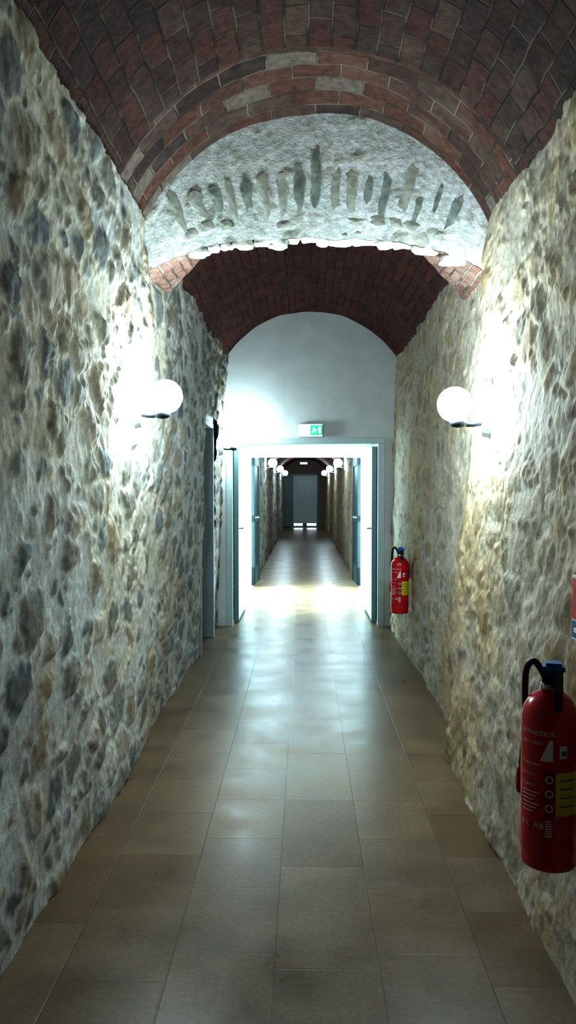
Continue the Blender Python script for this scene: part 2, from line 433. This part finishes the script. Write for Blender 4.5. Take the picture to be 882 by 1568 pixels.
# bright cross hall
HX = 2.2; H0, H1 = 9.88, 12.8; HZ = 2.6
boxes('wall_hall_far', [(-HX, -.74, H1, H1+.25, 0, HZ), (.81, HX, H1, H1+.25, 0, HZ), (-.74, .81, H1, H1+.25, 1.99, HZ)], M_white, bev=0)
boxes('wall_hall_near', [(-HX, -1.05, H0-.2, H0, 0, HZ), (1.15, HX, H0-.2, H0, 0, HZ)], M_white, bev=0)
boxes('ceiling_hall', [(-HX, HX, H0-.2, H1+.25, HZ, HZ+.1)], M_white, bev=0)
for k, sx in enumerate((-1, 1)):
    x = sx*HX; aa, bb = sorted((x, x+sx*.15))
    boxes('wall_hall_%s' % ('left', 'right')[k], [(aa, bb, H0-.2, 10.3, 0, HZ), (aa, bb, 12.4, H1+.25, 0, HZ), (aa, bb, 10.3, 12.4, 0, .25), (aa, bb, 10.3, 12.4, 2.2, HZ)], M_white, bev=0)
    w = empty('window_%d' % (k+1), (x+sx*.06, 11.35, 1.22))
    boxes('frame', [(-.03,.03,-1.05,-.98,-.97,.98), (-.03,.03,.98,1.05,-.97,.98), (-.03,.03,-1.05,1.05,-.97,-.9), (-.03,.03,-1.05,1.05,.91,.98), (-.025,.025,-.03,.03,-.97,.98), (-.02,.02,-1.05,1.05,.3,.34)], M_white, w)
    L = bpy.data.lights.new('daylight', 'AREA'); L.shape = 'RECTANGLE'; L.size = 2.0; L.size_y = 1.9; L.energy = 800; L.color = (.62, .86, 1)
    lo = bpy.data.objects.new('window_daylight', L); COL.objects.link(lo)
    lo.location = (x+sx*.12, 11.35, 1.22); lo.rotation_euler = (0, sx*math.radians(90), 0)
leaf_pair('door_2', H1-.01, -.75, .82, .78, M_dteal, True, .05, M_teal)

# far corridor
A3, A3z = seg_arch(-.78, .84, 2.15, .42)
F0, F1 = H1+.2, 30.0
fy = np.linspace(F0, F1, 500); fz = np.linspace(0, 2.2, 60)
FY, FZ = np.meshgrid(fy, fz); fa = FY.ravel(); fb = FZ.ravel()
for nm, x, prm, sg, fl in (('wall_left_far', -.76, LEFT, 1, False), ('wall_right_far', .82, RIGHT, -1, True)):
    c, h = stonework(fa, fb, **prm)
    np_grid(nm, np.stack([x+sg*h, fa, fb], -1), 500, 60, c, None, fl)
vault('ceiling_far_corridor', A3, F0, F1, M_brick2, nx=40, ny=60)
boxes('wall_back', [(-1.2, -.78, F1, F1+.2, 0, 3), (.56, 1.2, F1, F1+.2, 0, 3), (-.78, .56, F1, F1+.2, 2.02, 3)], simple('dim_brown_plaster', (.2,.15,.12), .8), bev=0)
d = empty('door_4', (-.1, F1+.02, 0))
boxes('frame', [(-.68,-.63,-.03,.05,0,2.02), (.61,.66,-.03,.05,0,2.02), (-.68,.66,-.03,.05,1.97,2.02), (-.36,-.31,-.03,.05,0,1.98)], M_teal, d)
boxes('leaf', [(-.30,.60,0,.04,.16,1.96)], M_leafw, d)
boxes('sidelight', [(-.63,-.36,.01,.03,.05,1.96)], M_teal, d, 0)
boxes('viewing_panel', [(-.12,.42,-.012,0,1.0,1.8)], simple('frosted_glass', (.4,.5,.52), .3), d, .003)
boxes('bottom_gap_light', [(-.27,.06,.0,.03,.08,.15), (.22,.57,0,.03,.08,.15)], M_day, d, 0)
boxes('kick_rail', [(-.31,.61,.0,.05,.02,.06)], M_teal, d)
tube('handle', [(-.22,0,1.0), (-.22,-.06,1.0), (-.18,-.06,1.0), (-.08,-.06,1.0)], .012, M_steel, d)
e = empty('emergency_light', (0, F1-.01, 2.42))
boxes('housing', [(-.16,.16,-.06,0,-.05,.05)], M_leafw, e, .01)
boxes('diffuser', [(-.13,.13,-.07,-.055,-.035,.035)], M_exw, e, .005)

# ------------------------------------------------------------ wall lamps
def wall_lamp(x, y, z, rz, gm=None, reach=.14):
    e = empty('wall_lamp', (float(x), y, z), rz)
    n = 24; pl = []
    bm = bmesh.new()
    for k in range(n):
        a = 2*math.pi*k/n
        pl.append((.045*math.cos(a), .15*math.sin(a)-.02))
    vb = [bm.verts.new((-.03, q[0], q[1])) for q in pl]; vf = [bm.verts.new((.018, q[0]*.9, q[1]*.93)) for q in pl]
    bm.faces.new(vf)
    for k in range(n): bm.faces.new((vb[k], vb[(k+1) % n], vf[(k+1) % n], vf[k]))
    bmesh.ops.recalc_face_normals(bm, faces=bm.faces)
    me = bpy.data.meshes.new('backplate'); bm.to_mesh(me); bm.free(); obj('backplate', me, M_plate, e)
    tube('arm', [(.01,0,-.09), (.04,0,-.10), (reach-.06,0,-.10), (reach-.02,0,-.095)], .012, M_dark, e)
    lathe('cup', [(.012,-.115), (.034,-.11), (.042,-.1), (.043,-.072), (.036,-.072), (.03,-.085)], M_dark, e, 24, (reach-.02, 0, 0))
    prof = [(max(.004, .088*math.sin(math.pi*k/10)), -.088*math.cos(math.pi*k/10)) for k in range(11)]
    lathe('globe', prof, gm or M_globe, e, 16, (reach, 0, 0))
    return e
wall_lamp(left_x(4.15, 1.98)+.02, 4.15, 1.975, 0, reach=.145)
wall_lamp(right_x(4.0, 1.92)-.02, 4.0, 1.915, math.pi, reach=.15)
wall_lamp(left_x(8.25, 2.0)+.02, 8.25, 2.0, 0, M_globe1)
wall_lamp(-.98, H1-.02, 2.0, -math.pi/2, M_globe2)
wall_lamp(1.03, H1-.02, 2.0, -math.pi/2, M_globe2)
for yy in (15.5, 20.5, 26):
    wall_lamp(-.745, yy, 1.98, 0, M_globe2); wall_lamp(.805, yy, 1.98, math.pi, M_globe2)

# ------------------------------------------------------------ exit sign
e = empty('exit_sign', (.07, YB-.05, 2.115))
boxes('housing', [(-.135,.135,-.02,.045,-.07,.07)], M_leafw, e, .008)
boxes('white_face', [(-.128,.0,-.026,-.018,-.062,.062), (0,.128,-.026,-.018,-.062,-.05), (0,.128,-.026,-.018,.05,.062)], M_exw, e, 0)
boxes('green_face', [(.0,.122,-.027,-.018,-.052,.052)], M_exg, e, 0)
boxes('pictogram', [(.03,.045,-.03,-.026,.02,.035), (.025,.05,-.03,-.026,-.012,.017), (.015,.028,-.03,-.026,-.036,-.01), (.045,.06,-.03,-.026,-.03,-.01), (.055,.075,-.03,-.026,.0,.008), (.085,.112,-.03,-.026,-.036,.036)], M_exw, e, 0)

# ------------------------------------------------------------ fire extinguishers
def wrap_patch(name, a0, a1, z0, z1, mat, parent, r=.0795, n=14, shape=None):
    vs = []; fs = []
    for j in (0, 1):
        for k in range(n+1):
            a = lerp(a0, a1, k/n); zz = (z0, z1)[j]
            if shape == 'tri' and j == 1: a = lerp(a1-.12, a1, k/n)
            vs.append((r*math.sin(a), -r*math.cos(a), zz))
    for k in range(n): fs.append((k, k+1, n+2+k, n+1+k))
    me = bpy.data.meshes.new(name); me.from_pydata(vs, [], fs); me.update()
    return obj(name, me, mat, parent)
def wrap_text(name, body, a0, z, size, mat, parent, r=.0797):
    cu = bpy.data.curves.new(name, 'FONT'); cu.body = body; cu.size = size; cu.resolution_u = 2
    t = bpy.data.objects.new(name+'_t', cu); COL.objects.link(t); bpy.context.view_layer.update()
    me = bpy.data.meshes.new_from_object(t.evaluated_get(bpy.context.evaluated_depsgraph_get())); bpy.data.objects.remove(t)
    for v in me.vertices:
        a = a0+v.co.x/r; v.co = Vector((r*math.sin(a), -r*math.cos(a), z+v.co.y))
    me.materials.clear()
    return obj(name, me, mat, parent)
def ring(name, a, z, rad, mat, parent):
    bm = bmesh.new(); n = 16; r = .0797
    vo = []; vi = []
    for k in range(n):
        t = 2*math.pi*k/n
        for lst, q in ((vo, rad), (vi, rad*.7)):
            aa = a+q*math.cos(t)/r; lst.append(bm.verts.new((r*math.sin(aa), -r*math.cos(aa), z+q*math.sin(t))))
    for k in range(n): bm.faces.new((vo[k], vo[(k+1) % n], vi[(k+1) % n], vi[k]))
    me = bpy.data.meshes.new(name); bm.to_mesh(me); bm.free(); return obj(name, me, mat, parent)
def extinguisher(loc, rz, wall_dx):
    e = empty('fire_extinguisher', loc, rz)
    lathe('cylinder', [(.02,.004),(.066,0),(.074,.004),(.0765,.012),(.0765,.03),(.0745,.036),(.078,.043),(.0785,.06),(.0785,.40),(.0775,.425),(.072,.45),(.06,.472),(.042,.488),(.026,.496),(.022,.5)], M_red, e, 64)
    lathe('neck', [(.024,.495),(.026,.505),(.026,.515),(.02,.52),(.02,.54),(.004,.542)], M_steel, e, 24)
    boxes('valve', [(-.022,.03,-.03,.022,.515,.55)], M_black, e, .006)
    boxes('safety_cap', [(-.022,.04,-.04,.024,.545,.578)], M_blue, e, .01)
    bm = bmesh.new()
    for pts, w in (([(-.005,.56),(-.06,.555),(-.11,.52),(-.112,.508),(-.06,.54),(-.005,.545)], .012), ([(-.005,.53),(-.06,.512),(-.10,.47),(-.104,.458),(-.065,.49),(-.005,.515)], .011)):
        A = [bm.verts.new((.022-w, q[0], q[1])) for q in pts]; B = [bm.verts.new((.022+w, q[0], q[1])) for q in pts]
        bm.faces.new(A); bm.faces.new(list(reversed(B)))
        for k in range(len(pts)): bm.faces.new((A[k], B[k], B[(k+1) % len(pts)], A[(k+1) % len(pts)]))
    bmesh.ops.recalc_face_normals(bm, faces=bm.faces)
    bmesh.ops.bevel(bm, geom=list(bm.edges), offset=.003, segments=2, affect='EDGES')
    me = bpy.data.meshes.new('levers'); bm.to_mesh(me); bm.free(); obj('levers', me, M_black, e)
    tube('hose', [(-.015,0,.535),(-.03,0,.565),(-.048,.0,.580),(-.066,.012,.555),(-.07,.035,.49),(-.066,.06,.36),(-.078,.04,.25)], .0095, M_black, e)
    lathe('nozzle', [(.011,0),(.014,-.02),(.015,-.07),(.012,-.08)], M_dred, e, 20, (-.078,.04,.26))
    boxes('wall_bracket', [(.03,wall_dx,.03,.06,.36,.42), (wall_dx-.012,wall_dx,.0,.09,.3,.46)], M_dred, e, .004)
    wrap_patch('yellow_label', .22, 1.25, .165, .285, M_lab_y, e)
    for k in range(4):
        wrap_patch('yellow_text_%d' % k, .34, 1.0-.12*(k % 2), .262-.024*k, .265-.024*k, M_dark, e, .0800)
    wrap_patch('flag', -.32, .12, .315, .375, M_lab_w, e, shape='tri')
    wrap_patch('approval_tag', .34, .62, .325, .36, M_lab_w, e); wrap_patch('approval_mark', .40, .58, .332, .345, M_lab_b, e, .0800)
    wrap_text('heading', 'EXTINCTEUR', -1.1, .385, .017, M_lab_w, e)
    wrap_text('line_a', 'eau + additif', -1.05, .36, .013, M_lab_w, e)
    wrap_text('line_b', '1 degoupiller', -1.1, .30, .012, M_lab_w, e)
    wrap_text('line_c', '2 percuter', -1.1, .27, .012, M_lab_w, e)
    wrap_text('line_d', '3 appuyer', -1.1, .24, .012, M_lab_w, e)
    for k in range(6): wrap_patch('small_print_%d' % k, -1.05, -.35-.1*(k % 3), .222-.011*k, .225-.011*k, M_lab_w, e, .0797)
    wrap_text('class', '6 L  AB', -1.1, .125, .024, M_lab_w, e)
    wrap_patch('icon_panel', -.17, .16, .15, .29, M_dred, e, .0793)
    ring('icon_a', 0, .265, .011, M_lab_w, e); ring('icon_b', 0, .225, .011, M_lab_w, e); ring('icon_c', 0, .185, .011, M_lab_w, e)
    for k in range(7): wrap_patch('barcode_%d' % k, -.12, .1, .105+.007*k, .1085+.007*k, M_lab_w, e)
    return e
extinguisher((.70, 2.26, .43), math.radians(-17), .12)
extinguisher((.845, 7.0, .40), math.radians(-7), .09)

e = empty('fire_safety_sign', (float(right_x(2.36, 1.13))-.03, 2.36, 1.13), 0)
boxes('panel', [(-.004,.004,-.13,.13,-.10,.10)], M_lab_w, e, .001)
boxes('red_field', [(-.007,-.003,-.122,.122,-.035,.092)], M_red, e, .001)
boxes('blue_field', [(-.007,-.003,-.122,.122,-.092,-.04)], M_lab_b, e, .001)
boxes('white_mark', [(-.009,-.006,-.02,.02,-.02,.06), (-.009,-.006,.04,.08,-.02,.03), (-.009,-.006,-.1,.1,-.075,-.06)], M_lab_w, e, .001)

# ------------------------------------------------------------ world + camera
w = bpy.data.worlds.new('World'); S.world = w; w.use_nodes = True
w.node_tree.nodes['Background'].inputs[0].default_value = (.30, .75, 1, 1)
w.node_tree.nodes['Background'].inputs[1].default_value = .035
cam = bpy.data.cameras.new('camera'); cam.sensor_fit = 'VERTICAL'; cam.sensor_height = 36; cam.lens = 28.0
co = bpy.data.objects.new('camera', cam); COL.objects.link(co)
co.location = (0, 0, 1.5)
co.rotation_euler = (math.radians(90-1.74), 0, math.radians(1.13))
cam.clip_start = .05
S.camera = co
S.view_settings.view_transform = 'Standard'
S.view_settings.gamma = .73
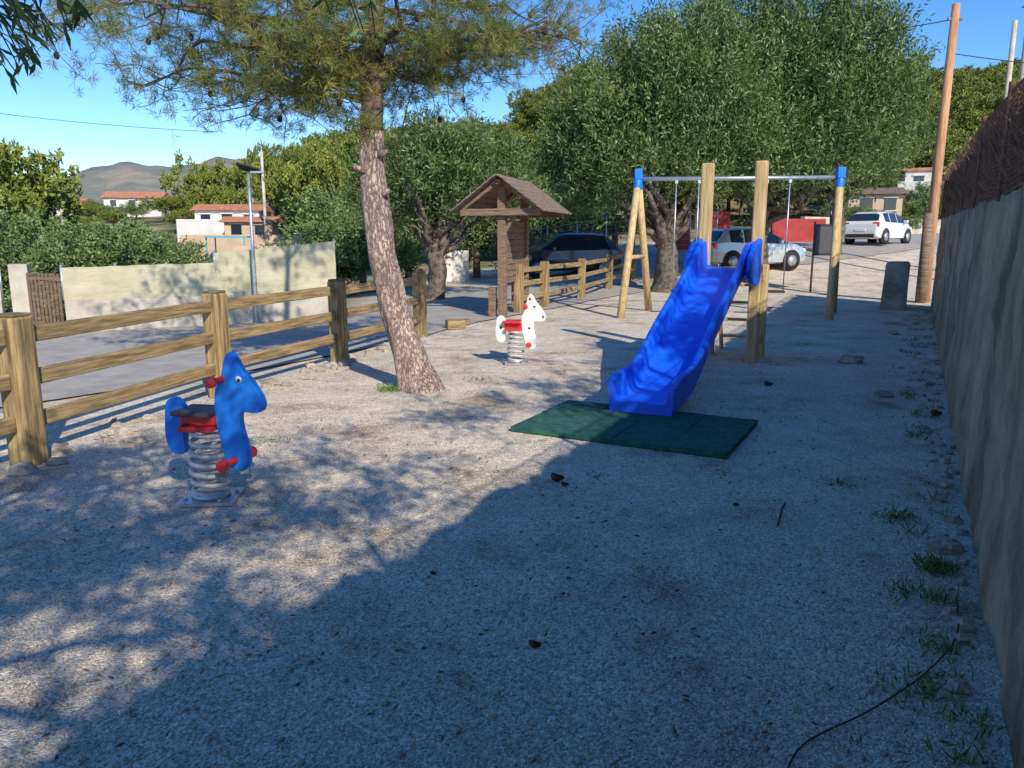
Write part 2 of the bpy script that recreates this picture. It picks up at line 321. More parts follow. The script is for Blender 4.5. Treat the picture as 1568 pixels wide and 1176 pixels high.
_ _ _
Give again, word for word, every line from the top of the data above to the line holding "True, .05, M_teal)", inclusive, with the pictures left out.

Continue the Blender Python script for this scene: part 2, from line 433. This part finishes the script. Write for Blender 4.5. Take the picture to be 882 by 1568 pixels.
# bright cross hall
HX = 2.2; H0, H1 = 9.88, 12.8; HZ = 2.6
boxes('wall_hall_far', [(-HX, -.74, H1, H1+.25, 0, HZ), (.81, HX, H1, H1+.25, 0, HZ), (-.74, .81, H1, H1+.25, 1.99, HZ)], M_white, bev=0)
boxes('wall_hall_near', [(-HX, -1.05, H0-.2, H0, 0, HZ), (1.15, HX, H0-.2, H0, 0, HZ)], M_white, bev=0)
boxes('ceiling_hall', [(-HX, HX, H0-.2, H1+.25, HZ, HZ+.1)], M_white, bev=0)
for k, sx in enumerate((-1, 1)):
    x = sx*HX; aa, bb = sorted((x, x+sx*.15))
    boxes('wall_hall_%s' % ('left', 'right')[k], [(aa, bb, H0-.2, 10.3, 0, HZ), (aa, bb, 12.4, H1+.25, 0, HZ), (aa, bb, 10.3, 12.4, 0, .25), (aa, bb, 10.3, 12.4, 2.2, HZ)], M_white, bev=0)
    w = empty('window_%d' % (k+1), (x+sx*.06, 11.35, 1.22))
    boxes('frame', [(-.03,.03,-1.05,-.98,-.97,.98), (-.03,.03,.98,1.05,-.97,.98), (-.03,.03,-1.05,1.05,-.97,-.9), (-.03,.03,-1.05,1.05,.91,.98), (-.025,.025,-.03,.03,-.97,.98), (-.02,.02,-1.05,1.05,.3,.34)], M_white, w)
    L = bpy.data.lights.new('daylight', 'AREA'); L.shape = 'RECTANGLE'; L.size = 2.0; L.size_y = 1.9; L.energy = 800; L.color = (.62, .86, 1)
    lo = bpy.data.objects.new('window_daylight', L); COL.objects.link(lo)
    lo.location = (x+sx*.12, 11.35, 1.22); lo.rotation_euler = (0, sx*math.radians(90), 0)
leaf_pair('door_2', H1-.01, -.75, .82, .78, M_dteal, True, .05, M_teal)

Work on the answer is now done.